Synthesis of supported nanoparticles for catalytic applications

The performance of supported metal catalysts largely depends on the structure and composition of the metal particles and the nature of the support. In order to achieve better control over these parameters, synthetic routes based on the use of organometallic clusters and templating agents have been proposed. Among the different templating agents, poly(amidoamine) (PAMAM) dendrimers have attracted growing attention. In this thesis, in-situ EXAFS characterization was used to monitor the structural changes occurring during the various steps of the synthesis of dendrimer-derived supported Pt and Rh catalysts. The results indicate that there is no formation of zerovalent metal nanoparticles in solution. Such nanoparticles can be formed on the support upon deposition and drying of the metal-dendrimer nanocomposites. Pt nanoparticles thus obtained show relatively high mobility and tend to agglomerate during the thermal treatment required to remove the dendrimer shell. However, in the case of the Rh/ZrO2 catalyst the nanoparticles formed remain in the sub-nanometer size range even after thermal treatment demonstrating the advantage of this synthetic technique to obtain highly dispersed supported metal catalysts. PAMAM dendrimers were also employed successfully to prepare Ru catalysts with controlled particle sizes.;Organometallic cluster precursors were used to prepare structurally simple and uniform PtFe/SiO2 catalysts which can be used as models when compared to dendrimer-derived ones.
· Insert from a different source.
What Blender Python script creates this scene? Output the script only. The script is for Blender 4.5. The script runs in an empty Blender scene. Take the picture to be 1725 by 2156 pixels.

The results obtained in this case indicate that the structure of the surface species depends on the treatment conditions used to remove the ligands and affects the catalytic performance during the oxidation of CO. More specifically, the CO oxidation activity was found to correlate with the presence of bimetallic Pt-Fe interactions and the strength of CO adsorption.;Finally, the formation of Pt colloids without the use of any surfactant or templating agent was investigated. A stable colloidal suspension of nearly uniform Pt4 clusters can be prepared by treatment of an aqueous solution of H2PtCl6 with NaBH4. These Pt 4 clusters were found to be active for the liquid phase oxidation of 2-propanol to acetone and can be also used as precursors for the preparation of highly dispersed Pt/gamma-Al2O3 catalysts.